━━ Records provided ━━

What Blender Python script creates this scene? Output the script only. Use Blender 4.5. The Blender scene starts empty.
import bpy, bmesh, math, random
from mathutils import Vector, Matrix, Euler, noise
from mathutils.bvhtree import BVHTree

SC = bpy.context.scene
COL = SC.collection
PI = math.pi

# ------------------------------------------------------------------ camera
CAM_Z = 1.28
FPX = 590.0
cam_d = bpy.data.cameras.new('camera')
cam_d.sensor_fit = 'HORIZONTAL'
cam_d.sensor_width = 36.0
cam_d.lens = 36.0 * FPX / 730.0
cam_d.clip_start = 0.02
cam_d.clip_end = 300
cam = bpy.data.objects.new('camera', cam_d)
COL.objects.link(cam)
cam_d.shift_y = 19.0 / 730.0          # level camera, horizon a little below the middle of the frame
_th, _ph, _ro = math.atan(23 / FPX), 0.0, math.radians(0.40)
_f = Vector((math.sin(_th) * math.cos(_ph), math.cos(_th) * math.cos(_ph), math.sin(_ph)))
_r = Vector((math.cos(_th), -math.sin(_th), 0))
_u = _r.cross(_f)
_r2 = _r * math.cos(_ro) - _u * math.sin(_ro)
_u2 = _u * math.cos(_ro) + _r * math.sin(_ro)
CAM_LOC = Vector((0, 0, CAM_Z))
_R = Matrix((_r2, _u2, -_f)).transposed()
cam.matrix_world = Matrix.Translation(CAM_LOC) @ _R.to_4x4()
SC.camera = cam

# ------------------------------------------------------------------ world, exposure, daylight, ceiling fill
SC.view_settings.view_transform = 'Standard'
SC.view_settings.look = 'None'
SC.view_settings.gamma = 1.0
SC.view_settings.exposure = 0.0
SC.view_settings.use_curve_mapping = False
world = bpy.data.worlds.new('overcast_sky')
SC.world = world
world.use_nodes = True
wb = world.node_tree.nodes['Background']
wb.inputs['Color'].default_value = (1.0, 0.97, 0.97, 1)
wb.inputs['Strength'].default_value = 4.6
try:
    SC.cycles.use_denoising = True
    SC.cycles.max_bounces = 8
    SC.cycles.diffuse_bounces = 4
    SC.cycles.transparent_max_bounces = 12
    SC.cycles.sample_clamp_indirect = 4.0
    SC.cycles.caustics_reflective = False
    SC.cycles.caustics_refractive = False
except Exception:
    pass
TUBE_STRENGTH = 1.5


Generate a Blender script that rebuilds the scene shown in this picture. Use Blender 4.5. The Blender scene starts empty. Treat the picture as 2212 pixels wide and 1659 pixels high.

━━━

## Work instructions
Write out the full listing exactly as given.

## Solution to this task
What Blender Python script creates this scene? Output the script only. Use Blender 4.5. The Blender scene starts empty.
import bpy, bmesh, math, random
from mathutils import Vector, Matrix, Euler, noise
from mathutils.bvhtree import BVHTree

SC = bpy.context.scene
COL = SC.collection
PI = math.pi

# ------------------------------------------------------------------ camera
CAM_Z = 1.28
FPX = 590.0
cam_d = bpy.data.cameras.new('camera')
cam_d.sensor_fit = 'HORIZONTAL'
cam_d.sensor_width = 36.0
cam_d.lens = 36.0 * FPX / 730.0
cam_d.clip_start = 0.02
cam_d.clip_end = 300
cam = bpy.data.objects.new('camera', cam_d)
COL.objects.link(cam)
cam_d.shift_y = 19.0 / 730.0          # level camera, horizon a little below the middle of the frame
_th, _ph, _ro = math.atan(23 / FPX), 0.0, math.radians(0.40)
_f = Vector((math.sin(_th) * math.cos(_ph), math.cos(_th) * math.cos(_ph), math.sin(_ph)))
_r = Vector((math.cos(_th), -math.sin(_th), 0))
_u = _r.cross(_f)
_r2 = _r * math.cos(_ro) - _u * math.sin(_ro)
_u2 = _u * math.cos(_ro) + _r * math.sin(_ro)
CAM_LOC = Vector((0, 0, CAM_Z))
_R = Matrix((_r2, _u2, -_f)).transposed()
cam.matrix_world = Matrix.Translation(CAM_LOC) @ _R.to_4x4()
SC.camera = cam

# ------------------------------------------------------------------ world, exposure, daylight, ceiling fill
SC.view_settings.view_transform = 'Standard'
SC.view_settings.look = 'None'
SC.view_settings.gamma = 1.0
SC.view_settings.exposure = 0.0
SC.view_settings.use_curve_mapping = False
world = bpy.data.worlds.new('overcast_sky')
SC.world = world
world.use_nodes = True
wb = world.node_tree.nodes['Background']
wb.inputs['Color'].default_value = (1.0, 0.97, 0.97, 1)
wb.inputs['Strength'].default_value = 4.6
try:
    SC.cycles.use_denoising = True
    SC.cycles.max_bounces = 8
    SC.cycles.diffuse_bounces = 4
    SC.cycles.transparent_max_bounces = 12
    SC.cycles.sample_clamp_indirect = 4.0
    SC.cycles.caustics_reflective = False
    SC.cycles.caustics_refractive = False
except Exception:
    pass
TUBE_STRENGTH = 1.5


Generate a Blender script that rebuilds the scene shown in this picture. Use Blender 4.5. The Blender scene starts empty. Treat the picture as 2212 pixels wide and 1659 pixels high.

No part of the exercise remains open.